Let’s talk about privileges. In class, we had a discussion on what is nature and what is natural, which led into a discussion of the privileges among our society. The interesting comment of alligator handbags came up by one of my classmates and it got the wheels in my head turning. Let’s think about some of the other obscene privileges and ridiculous trends that our society has come to embrace and love. These inventions and miscellaneous items are not to be taken to heart as useless or meaningless, because, let’s face it, we all need portable purse hangers for our desks and hats that hold multiple beers to satisfy our excessive drinking habits. So here’s a few “privileges” or otherwise pointless creations that make our every day American lives easier:
Umbrella hats: Good thing your head isn’t getting wet! What about the rest of you?
Sporks: The invention of the spork is truly brilliant. The creative balance of spoon and fork make for a more well-oiled eating experience at your local Taco Bell. How could anyone eat their cheesy fiesta potatoes with just a spoon OR a fork? That question is beyond me.

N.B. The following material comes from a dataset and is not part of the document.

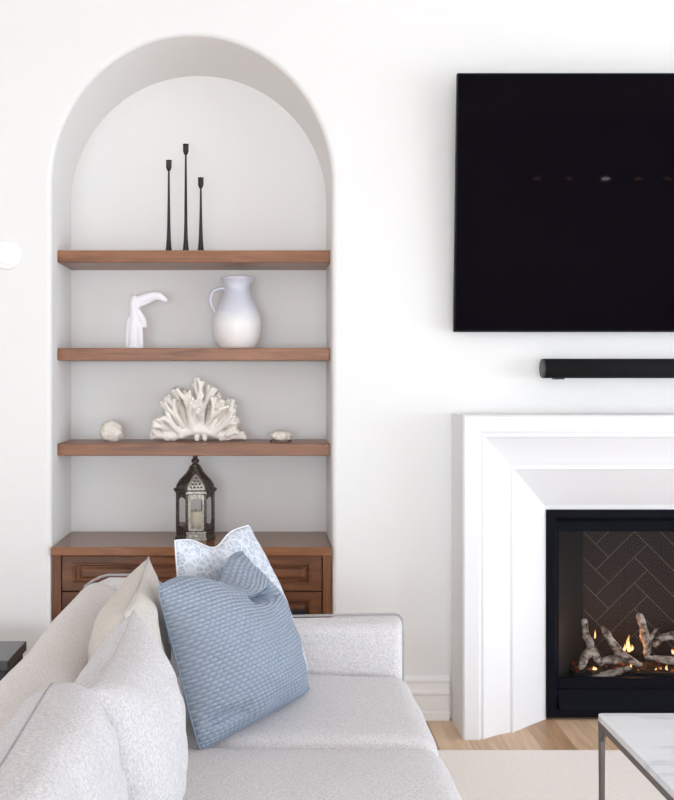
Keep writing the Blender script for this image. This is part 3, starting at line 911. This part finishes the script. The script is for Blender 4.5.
# herringbone brick back
bm = bmesh.new(); W_, n_ = 0.080, 3; g_ = 0.0015
box(bm, bx0, bx1, by, by + 0.01, FL, 0.78, 0)
c45 = math.cos(PI / 4)
from mathutils.geometry import intersect_point_line
def clip(poly, xa, xb, za, zb):
    for ax, lim, sgn in ((0, xa, 1), (0, xb, -1), (1, za, 1), (1, zb, -1)):
        out = []
        for i in range(len(poly)):
            a, b = poly[i], poly[(i + 1) % len(poly)]
            ia, ib = sgn * (a[ax] - lim) >= 0, sgn * (b[ax] - lim) >= 0
            if ia: out.append(a)
            if ia != ib:
                t_ = (lim - a[ax]) / (b[ax] - a[ax]); out.append((a[0] + (b[0] - a[0]) * t_, a[1] + (b[1] - a[1]) * t_))
        poly = out
        if len(poly) < 3: return None
    return poly
def brick(u0, u1, v0, v1):
    u0 = u0 * W_ + g_; u1 = u1 * W_ - g_; v0 = v0 * W_ + g_; v1 = v1 * W_ - g_
    pl = []
    for (u, v) in ((u0, v0), (u1, v0), (u1, v1), (u0, v1)):
        pl.append((1.835 + (u - v) * c45, 0.45 + (u + v) * c45))
    pl = clip(pl, bx0 + .001, bx1 - .001, FL + .001, 0.779)
    if not pl: return
    Fv = [bm.verts.new((x, by - 0.0015, z)) for x, z in pl]; Bv = [bm.verts.new((x, by + 0.002, z)) for x, z in pl]
    f = bm.faces.new(Fv); f.material_index = 1
    for i in range(len(pl)):
        j = (i + 1) % len(pl); f = bm.faces.new((Fv[i], Fv[j], Bv[j], Bv[i])); f.material_index = 1
for r in range(-14, 15):
    for m_ in range(-4, 5):
        a = r + 2 * n_ * m_
        brick(a, a + n_, r, r + 1)                 # row brick
        b = r - 2 * n_ + 1 + 2 * n_ * m_
        brick(r, r + 1, b, b + n_)                 # column brick
fpart('brick_back', bm, [M_GROUT, M_BRICK])
# burner tray with ember bed and flames
bn = thing('gas_burner', 'glowing gas burner bed with small orange flames inside the fireplace', 'burner', (FCX, 4.42, FL))
bm = bmesh.new(); box(bm, -0.40, 0.40, -0.085, 0.10, 0.0, 0.014); link('tray', bm, M_BLACK, bn)
bm = bmesh.new()
nx, ny = 90, 20
G = [[bm.verts.new((-0.385 + 0.77 * i / nx, -0.075 + 0.16 * j / ny, 0.016 + 0.012 * (1 + fbm((i * .35, j * .35, 0))) * math.sin(PI * min(1, max(0, j / ny))) + 0.006 * fbm((i * 1.1, j * 1.1, 4)))) for j in range(ny + 1)] for i in range(nx + 1)]
for i in range(nx):
    for j in range(ny):
        bm.faces.new((G[i][j], G[i + 1][j], G[i + 1][j + 1], G[i][j + 1]))
eb = link('ember_bed', bm, M_EMBER, bn, smooth=True); eb['kind'] = 'stuff'
def flame(px, py_, h, w, lean=0.0, yy=0.0, tip=None):
    """tongue of flame; px,py_ = photo position of its foot"""
    s2 = F / 4.42
    x = (px - 268) / s2 - FCX; z = EYE - (py_ - 378) / s2 - FL
    bm = bmesh.new(); uvl = bm.loops.layers.uv.new('UVMap')
    n, m_ = 12, 14; rings = []
    for j in range(m_ + 1):
        t_ = j / m_
        r = w * (math.sin(PI * min(1, (t_ * 0.9 + 0.10)) ** 0.75) ** 0.8) * (1 - 0.55 * t_) + 0.0003
        cxx = x + lean * t_ * t_ + w * 0.35 * math.sin(t_ * 5 + px)
        rings.append([bm.verts.new((cxx + r * math.cos(2 * PI * k_ / n), yy + 0.6 * r * math.sin(2 * PI * k_ / n), z + h * t_)) for k_ in range(n)])
    for j in range(m_):
        for k_ in range(n):
            f = bm.faces.new((rings[j][k_], rings[j][(k_ + 1) % n], rings[j + 1][(k_ + 1) % n], rings[j + 1][k_]))
            for li, l in enumerate(f.loops):
                l[uvl].uv = (0.5, (j + (1 if li > 1 else 0)) / m_)
    bm.faces.new(rings[0][::-1]); bm.faces.new(rings[-1])
    link('flame', bm, M_FLAME, bn, smooth=True)
flame(630, 653, 0.072, 0.010, 0.004, 0.02)
flame(626.5, 652, 0.030, 0.007, -0.002, 0.02)
flame(634, 652, 0.026, 0.006, 0.002, 0.025)
flame(597, 640, 0.036, 0.0035, 0.004, 0.03)
flame(590, 666.5, 0.016, 0.011, 0.0, -0.055)
flame(626, 664, 0.018, 0.0055, -0.003, -0.06)
flame(633, 668, 0.010, 0.006, 0.0, -0.06)
flame(651, 667, 0.012, 0.004, 0.0, -0.055)
flame(661.5, 668, 0.030, 0.0055, 0.003, -0.055)
flame(656, 667, 0.012, 0.004, 0.0, -0.055)
flame(671, 667, 0.010, 0.006, 0.0, -0.055)
flame(673, 654, 0.022, 0.009, 0.0, 0.0)
for i, (fx, fh) in enumerate(((698, .06), (716, .03), (735, .07), (752, .03))):
    flame(fx, 664, fh, 0.009, 0.0, -0.01)

def log_mesh(chains, name, label, seed, dy=0.0):
    """chains: lists of (px, py, depth offset, radius px); one welded piece of wood"""
    s2 = F / 4.42; bm = bmesh.new()
    base = Vector(((chains[0][0][0] - 268) / s2, 4.42, FL))
    for ch in chains:
        pts, rad = [], []
        for a, b in zip(ch, ch[1:]):
            for i in range(5):
                t_ = i / 5
                pts.append(tuple(a[c] + (b[c] - a[c]) * t_ for c in range(4)))
        pts.append(ch[-1])
        P3 = []
        for (x, y, d, r) in pts:
            P3.append(Vector(((x - 268) / s2, 4.42 + d, EYE - (y - 378) / s2)) - base); rad.append(r / s2)
        tube(bm, P3, rad, 12)
    o = link(name, bm, M_BARK, loc=base)
    remeshed(o, 0.0045, 2)
    for v in o.data.vertices:
        nn = v.normal
        v.co += nn * (0.0070 * fbm(v.co, 26, seed) + 0.0035 * fbm(v.co, 75, seed))
        if v.co.z < 0.001: v.co.z = 0.001
    return tag(o, label, 'log', 'birch logs in the gas fireplace')
log_mesh([[(585.5, 623, 0.02, 3.0), (587.5, 637, 0.01, 3.9), (592, 650, -0.02, 4.4), (598, 661, -0.03, 3.4)], [(591, 648, -0.01, 4.2), (583, 655, -0.03, 4.4), (576.5, 663, -0.06, 3.0)]],
         'firewood_log', 'forked pale birch log standing at the far left of the fire', 1)
log_mesh([[(603.5, 628, 0.01, 2.6), (610, 639, 0.0, 3.8), (617, 650, -0.02, 4.6), (626, 658, -0.03, 4.0), (637, 662, -0.045, 2.5)]], 'firewood_log',
         'charred birch log slanting down to the right, just right of the forked log', 2)
log_mesh([[(587, 671, -0.085, 2.6), (600, 669, -0.085, 3.4), (613, 666, -0.075, 3.4), (624, 664.5, -0.065, 2.8)]], 'firewood_log', 'pale birch log lying low across the front left of the fire', 3)
log_mesh([[(597, 659, -0.03, 3.5), (610, 658.5, -0.02, 4.2), (622, 659, -0.015, 3.2)]], 'firewood_log', 'short reddish log lying behind the low front left log', 4)
log_mesh([[(642, 618, 0.03, 3.4), (645.5, 632, 0.02, 4.2), (647.5, 645, 0.01, 4.0), (646, 654, -0.01, 3.2)], [(648, 646, 0.01, 3), (654, 638, 0.03, 3.0), (660, 632, 0.04, 2.2)]], 'firewood_log',
         'tallest pale birch log standing upright at the right of the main flame', 5)
log_mesh([[(643, 654.5, -0.045, 2.6), (655, 655.5, -0.05, 3.4), (668, 657, -0.055, 3.6), (684, 658.5, -0.05, 3.4), (700, 662, -0.05, 3.0)]], 'firewood_log',
         'pale birch log lying crosswise at the right edge, in front of the upright log', 6)
log_mesh([[(657, 645, 0.02, 2.6), (664, 639, 0.03, 3.6), (675, 637, 0.03, 4.0), (690, 646, 0.01, 4.0), (700, 655, 0.0, 3.0)]], 'firewood_log', 'dark curved log arching behind the crosswise log at the right edge', 7)
log_mesh([[(712, 667, -0.05, 3.0), (722, 650, -0.02, 4.0), (730, 632, 0.0, 3.2)]], 'firewood_log', 'birch log leaning at the right end of the fire', 8)

# ------------------------------------------------------------------ rug
bm = soft_box(-0.8, 4.2, -2.6, 3.815, 0.0, 0.014, 0.007, 10)
tag(link('area_rug', bm, M_RUG), 'large cream rug on the oak floor under the sofa and marble table', 'rug')
RZ = 0.014

# ------------------------------------------------------------------ coffee table
TX0, TX1, TY0, TY1, TZ = 0.914, 1.86, 2.02, 2.947, 0.42
tb = thing('coffee_table', 'low square coffee table with grey-veined white marble top and bronze frame', 'table', ((TX0 + TX1) / 2, (TY0 + TY1) / 2, RZ))
tc_ = Vector(((TX0 + TX1) / 2, (TY0 + TY1) / 2, RZ))
bm = bmesh.new(); box(bm, TX0, TX1, TY0, TY1, TZ - 0.020, TZ)
vert = [e for e in bm.edges if abs(e.verts[0].co.z - e.verts[1].co.z) > 0.01]
bmesh.ops.bevel(bm, geom=vert, offset=0.014, segments=5, affect='EDGES', profile=0.5)
bmesh.ops.bevel(bm, geom=[e for e in bm.edges if abs(e.verts[0].co.z - e.verts[1].co.z) < 0.001], offset=0.003, segments=2, affect='EDGES', profile=0.5)
bmesh.ops.translate(bm, verts=bm.verts, vec=-tc_)
link('marble_top', bm, M_MARBLE, tb)
bm = bmesh.new(); w = 0.016
z1, z0 = TZ - 0.0205, TZ - 0.0205 - 0.018
for (a, b, c, d) in ((TX0 + .002, TX1 - .002, TY0 + .002, TY0 + .002 + w), (TX0 + .002, TX1 - .002, TY1 - .002 - w, TY1 - .002),
                     (TX0 + .002, TX0 + .002 + w, TY0 + .018, TY1 - .018), (TX1 - .002 - w, TX1 - .002, TY0 + .018, TY1 - .018)):
    box(bm, a, b, c, d, z0, z1)
bmesh.ops.translate(bm, verts=bm.verts, vec=-tc_)
link('table_frame', bm, M_BRONZE, tb)
for sx in (0, 1):
    for sy in (0, 1):
        lx = TX0 + .010 if not sx else TX1 - .010
        ly = TY0 + .010 if not sy else TY1 - .010
        ix = 1 if not sx else -1; iy = 1 if not sy else -1
        bm = bmesh.new()
        tube(bm, [(lx, ly, RZ + 0.009), (lx, ly, 0.10), (lx - ix * 0.000, ly, 0.25), (lx, ly, z0 + 0.004)], [0.0085, 0.0080, 0.0085, 0.0095], 10)
        tube(bm, [(lx, ly, z0 - 0.05), (lx + ix * 0.006, ly, z0 - 0.022), (lx + ix * 0.024, ly, z0 - 0.003), (lx + ix * 0.05, ly, z0 + 0.006)], 0.0065, 8)
        tube(bm, [(lx, ly, z0 - 0.05), (lx, ly + iy * 0.006, z0 - 0.022), (lx, ly + iy * 0.024, z0 - 0.003), (lx, ly + iy * 0.05, z0 + 0.006)], 0.0065, 8)
        bmesh.ops.translate(bm, verts=bm.verts, vec=-tc_)
        link('leg', bm, M_BRONZE, tb, smooth=True)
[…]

Phone Kick Stands: This handy device would have not even been known to me if I had not been at the bar the other night and a lonely looking gentleman pulls out his Smartphone, kicks out the stand, and starts watching a TV show. Seriously? One, why would you come to a bar to watch That 70’s Show? And two, why the hell does your phone have a kick stand?
Bump-Its: Not everyone can master the “poof” as well as Snooki on their own, so Bump-Its were brought into the picture to allow for the perfect hair style. No more struggling for hours to get complete symmetry in your “bump,” just slip the Bump-It in and you’re set!
Heated Driveways/Tiles: There are two words that can substitute for this energy inefficient and frankly lazy creation: salt and shoves. The use of these two things, when combine, make for an excellent way to diminish the fallen snow and ice and defeat the feat of winter. Another alternative, although not as rustic as the good ‘ol shove would be a snow blower or snow plow. Any of these substitutions would work great in replace of a heated driveway. And as for heated tiles, socks and/or slippers are great for the task of keeping your feet warm.
Hair extensions: I myself have purple and green hair extensions, so this is in no way saying that they are pointless. They obviously serve crucial fashion purposes and add spice to the perfect outfit. No, they’re not meaningless by any means. Of course, there are those girls, and guys for that matter, that would just love their short, bobbed hair to transform into long, luscious locks by the snap of a clip. For both these reasons, trendy accessory and compensatory device, hair extensions are absolutely necessary.
These are just a few pointless/meaningless creations.